Каждой актрисе и каждому актеру в их повседневном поведении присуща какая-то мера женственности и мужественности, но мера эта может не отвечать требованиям спектакля, и житейский навык приходится, следовательно, преодолевать на пути от себя к образу. Поэтому в работе с актерами режиссеру приходится иногда добиваться от актеров то большей женственности, то большей мужественности, которых требует ход борьбы в спектакле. Но на репетициях требования немедленного результата, как известно, ведут к штампам. Надежнее обходный путь — использование основных «измерений», при котором актриса или актер будут вынуждены непроизвольно мобилизовать то из женственности или мужественности, чем каждый располагает. Такие резервы у каждого есть, даже если он не подозревает об этом и не привык пользоваться ими в быту.

Впрочем, в современном театре эта сторона спектакля обычно учитывается и, в сущности, предрешается при распределении ролей. В труппе всегда должны быть актеры достаточно мужественные и актрисы достаточно женственные, чтобы можно было не заботиться на репетициях о выработке этих качеств поведения. Но если актер всегда мужествен, а актриса всегда женственна, то ведь это не больше как минимум (если не штампы...). А в жизни даже и самый мужественный человек бывает то более, то менее мужествен, в зависимости от того, с кем, за что и в каких обстоятельствах он борется. Самая женственная женщина также то более, то менее женственна в зависимости от множества причин {117).
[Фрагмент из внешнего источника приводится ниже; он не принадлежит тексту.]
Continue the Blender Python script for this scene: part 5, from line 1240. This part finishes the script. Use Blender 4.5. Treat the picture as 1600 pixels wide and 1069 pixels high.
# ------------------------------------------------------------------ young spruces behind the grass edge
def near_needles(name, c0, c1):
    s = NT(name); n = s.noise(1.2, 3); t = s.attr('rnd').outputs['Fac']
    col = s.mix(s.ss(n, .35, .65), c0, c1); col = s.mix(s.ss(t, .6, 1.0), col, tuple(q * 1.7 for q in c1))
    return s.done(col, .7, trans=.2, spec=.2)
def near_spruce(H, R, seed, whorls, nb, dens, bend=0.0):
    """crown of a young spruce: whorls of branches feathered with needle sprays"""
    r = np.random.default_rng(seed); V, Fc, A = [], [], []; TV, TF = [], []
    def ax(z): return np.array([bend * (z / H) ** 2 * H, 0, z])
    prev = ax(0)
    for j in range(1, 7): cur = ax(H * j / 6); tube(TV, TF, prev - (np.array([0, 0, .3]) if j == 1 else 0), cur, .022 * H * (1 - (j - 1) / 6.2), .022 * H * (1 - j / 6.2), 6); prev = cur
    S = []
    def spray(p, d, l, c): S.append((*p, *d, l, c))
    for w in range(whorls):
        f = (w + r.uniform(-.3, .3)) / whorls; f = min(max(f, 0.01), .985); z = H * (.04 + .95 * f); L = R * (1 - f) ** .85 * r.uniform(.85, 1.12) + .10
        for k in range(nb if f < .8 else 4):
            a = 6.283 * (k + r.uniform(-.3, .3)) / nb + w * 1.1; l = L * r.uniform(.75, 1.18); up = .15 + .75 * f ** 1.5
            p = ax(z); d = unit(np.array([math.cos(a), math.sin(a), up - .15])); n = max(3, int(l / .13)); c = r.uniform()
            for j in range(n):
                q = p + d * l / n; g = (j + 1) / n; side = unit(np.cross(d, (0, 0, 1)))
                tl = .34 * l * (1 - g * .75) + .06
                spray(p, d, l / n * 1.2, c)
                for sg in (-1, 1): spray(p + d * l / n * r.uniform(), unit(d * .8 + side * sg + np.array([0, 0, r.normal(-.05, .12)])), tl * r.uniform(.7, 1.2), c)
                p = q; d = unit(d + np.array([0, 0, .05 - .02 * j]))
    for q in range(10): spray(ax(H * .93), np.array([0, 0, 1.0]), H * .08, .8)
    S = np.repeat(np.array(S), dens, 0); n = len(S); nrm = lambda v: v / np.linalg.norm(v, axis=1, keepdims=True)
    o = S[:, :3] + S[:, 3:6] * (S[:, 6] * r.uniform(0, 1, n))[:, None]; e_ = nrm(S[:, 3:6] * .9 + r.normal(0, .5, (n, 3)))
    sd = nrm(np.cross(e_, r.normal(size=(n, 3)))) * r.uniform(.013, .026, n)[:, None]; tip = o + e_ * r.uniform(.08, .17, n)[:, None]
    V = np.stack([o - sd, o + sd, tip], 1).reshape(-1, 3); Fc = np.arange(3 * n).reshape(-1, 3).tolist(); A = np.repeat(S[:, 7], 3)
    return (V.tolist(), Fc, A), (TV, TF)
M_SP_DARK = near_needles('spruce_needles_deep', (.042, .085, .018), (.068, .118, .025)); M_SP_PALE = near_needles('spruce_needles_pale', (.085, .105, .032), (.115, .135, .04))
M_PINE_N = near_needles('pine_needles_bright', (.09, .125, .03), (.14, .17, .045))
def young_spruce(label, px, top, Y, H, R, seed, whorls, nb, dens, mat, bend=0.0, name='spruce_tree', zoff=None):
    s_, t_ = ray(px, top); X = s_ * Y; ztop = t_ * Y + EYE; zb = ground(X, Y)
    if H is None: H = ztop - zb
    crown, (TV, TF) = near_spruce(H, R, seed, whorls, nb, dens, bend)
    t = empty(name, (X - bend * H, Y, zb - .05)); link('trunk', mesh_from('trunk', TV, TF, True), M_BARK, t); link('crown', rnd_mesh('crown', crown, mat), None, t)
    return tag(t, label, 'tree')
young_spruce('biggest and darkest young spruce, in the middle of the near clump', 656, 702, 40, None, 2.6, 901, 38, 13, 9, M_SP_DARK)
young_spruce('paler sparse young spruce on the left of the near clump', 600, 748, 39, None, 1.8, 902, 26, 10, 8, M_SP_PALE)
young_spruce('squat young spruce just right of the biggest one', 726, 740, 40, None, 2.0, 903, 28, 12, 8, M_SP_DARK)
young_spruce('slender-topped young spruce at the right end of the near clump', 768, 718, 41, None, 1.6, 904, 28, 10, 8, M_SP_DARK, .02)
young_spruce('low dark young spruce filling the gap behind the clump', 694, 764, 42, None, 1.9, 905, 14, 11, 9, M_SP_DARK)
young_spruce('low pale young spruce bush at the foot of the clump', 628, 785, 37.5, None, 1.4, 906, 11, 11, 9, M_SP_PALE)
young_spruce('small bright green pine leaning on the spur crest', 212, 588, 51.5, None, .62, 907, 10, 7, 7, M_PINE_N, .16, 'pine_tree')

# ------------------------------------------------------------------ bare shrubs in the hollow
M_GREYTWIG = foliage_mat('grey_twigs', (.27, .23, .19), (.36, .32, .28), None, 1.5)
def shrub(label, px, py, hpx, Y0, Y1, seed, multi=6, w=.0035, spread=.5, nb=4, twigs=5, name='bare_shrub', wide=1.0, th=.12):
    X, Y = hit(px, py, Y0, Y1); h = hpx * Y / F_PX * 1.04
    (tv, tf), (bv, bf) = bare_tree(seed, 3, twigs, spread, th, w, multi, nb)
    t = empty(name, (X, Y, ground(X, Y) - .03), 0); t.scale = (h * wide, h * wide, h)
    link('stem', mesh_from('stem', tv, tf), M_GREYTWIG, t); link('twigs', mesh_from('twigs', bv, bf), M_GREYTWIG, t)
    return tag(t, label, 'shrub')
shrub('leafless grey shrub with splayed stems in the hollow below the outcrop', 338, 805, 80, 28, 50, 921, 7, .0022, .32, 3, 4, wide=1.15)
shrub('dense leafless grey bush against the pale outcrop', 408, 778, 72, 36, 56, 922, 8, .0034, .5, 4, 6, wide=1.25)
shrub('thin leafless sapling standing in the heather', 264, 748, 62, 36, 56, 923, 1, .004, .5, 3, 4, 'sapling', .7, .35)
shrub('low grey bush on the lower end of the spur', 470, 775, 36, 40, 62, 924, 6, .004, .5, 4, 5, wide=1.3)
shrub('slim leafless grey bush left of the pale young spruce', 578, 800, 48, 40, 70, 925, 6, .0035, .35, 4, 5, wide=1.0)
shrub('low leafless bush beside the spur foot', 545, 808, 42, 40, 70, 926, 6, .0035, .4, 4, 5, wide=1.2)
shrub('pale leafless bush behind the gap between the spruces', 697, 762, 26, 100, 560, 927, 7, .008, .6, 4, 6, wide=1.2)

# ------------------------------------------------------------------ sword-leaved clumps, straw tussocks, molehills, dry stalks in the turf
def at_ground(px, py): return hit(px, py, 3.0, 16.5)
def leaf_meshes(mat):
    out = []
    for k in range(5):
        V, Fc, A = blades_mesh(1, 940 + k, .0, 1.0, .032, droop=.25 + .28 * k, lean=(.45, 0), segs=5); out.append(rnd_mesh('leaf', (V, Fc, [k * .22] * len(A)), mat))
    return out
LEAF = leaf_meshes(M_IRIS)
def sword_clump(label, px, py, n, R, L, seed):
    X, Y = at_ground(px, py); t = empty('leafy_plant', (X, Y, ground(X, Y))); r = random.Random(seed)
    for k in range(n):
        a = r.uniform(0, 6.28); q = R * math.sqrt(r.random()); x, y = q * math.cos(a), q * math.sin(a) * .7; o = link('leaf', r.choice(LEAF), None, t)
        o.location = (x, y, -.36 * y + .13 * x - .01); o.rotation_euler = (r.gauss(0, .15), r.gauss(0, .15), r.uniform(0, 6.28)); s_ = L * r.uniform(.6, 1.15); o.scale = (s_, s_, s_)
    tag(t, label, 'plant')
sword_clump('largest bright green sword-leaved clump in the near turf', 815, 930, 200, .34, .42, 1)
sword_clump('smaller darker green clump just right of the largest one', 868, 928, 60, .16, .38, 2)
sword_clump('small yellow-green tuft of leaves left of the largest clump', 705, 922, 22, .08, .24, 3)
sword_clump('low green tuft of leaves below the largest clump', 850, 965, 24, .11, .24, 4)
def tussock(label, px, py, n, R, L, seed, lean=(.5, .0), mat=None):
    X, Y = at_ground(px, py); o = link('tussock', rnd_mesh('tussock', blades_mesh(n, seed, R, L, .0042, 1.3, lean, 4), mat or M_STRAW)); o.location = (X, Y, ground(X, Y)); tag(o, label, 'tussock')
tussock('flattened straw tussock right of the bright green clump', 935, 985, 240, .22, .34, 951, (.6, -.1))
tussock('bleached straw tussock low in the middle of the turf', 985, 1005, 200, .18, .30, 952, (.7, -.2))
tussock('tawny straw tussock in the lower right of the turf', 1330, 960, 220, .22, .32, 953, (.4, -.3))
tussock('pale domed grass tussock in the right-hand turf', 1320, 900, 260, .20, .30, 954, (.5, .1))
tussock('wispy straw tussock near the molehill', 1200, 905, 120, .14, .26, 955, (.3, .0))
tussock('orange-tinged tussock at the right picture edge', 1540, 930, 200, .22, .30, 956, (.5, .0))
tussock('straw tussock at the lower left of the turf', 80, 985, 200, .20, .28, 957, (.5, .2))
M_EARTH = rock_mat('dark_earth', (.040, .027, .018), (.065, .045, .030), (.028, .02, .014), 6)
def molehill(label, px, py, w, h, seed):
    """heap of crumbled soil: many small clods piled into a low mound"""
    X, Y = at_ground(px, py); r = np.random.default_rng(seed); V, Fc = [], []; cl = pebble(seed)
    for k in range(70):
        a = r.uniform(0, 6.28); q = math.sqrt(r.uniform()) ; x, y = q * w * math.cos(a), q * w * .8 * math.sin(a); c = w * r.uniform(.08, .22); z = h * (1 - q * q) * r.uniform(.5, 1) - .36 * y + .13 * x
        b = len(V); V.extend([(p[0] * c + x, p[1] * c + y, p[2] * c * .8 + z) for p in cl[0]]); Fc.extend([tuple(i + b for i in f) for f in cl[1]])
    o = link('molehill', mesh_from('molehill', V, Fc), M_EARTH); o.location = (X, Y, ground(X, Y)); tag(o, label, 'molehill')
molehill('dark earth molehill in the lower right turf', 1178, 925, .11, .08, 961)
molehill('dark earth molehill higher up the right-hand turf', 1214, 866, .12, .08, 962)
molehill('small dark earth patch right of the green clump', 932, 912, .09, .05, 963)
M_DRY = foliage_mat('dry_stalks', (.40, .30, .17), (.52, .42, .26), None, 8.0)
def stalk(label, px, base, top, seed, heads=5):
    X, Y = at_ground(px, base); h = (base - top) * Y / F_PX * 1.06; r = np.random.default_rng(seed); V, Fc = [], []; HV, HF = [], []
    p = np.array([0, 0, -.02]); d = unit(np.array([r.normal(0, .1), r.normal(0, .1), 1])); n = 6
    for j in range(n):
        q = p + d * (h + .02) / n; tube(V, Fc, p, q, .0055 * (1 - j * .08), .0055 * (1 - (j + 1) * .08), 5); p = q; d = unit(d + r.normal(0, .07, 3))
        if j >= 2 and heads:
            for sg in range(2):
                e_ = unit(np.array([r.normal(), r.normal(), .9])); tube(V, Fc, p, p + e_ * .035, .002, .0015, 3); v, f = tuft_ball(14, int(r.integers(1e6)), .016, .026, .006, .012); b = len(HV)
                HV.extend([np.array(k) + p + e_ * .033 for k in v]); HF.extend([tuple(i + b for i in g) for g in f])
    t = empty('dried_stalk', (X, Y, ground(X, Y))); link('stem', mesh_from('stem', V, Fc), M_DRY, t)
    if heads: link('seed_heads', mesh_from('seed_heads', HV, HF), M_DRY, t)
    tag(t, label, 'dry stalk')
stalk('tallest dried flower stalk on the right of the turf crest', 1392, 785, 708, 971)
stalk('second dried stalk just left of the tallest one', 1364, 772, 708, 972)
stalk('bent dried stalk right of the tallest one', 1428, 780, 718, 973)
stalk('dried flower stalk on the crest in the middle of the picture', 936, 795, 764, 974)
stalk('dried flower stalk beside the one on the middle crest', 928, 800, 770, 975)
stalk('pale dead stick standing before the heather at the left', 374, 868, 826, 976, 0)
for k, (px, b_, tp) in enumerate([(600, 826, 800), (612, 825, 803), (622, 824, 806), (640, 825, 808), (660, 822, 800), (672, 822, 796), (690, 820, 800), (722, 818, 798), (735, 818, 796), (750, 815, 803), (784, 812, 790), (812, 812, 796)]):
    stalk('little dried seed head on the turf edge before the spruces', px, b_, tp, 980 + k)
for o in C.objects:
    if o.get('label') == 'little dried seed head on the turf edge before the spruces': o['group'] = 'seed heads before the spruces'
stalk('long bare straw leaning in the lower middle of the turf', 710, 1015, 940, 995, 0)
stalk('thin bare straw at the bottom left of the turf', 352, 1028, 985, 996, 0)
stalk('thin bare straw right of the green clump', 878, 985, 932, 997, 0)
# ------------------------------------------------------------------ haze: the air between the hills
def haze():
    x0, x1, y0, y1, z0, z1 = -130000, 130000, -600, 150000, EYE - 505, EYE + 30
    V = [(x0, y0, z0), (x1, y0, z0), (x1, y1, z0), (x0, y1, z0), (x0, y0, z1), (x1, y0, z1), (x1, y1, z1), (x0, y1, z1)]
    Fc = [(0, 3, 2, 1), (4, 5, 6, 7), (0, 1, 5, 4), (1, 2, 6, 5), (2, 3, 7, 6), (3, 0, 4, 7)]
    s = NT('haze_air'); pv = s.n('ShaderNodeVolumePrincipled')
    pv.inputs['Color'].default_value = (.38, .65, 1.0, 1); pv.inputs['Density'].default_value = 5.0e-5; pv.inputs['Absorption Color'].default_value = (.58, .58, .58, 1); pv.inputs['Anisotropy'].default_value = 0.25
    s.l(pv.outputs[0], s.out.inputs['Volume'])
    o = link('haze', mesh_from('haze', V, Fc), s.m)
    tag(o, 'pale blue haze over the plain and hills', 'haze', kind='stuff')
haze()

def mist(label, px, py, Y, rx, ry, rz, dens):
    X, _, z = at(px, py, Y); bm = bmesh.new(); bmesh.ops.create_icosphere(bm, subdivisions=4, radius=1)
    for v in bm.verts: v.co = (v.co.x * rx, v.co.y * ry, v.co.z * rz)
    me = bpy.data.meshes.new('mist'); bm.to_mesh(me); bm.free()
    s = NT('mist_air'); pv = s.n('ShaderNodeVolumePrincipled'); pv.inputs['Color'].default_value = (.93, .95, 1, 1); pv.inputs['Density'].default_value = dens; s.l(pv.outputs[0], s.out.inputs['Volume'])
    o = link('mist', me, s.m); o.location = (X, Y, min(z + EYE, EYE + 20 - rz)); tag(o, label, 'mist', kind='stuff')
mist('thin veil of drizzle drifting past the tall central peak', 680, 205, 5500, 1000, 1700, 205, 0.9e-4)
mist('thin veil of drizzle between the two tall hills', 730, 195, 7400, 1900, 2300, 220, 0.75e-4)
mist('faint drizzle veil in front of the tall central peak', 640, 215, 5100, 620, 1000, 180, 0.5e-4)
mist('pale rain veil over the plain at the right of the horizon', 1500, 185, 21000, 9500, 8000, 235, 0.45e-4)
Поэтому поиски художественной меры и разнообразия степеней как мужественности, так и женственности могут содействовать выразительности борьбы в спектакле, даже после безошибочного распределения ролей.

Когда и в какой мере должна быть мужественна и женственна Комиссар в «Оптимистической трагедии» В.С. Вишневского? Должна ли быть мужественна (когда, в чем, в какой степени) Глафира в «Волках и овцах» Островского? Елизавета — в «Марии Стюарт» Шиллера? Должен ли быть (когда и в какой степени) мужествен Подколесин в «Женитьбе» Гоголя? Обломов Гончарова? Вопросы эти могут быть адресованы не только актерам.

«Производные измерения» на первый взгляд больше касаются актеров и выходят за границы режиссерской компетенции. Но если образ, создаваемый актером, зависит от его партнеров, то, все устанавливаемое этими «измерениями», не минует и режиссера. В женственности и мужественности это отчетливо обнаруживается. Так, Комиссар в «Оптимистической трагедии», в зависимости от толкования пьесы, должна, вероятно, в определенных сценах поражать женственностью, а в других — мужественностью и своих партнеров и зрителей. Да и у Глафиры, если она принадлежит не к «овцам», а к «волкам», должна быть неожиданная мужская хватка, контрастирующая с чертами, благодаря которым она покорила Лыняева.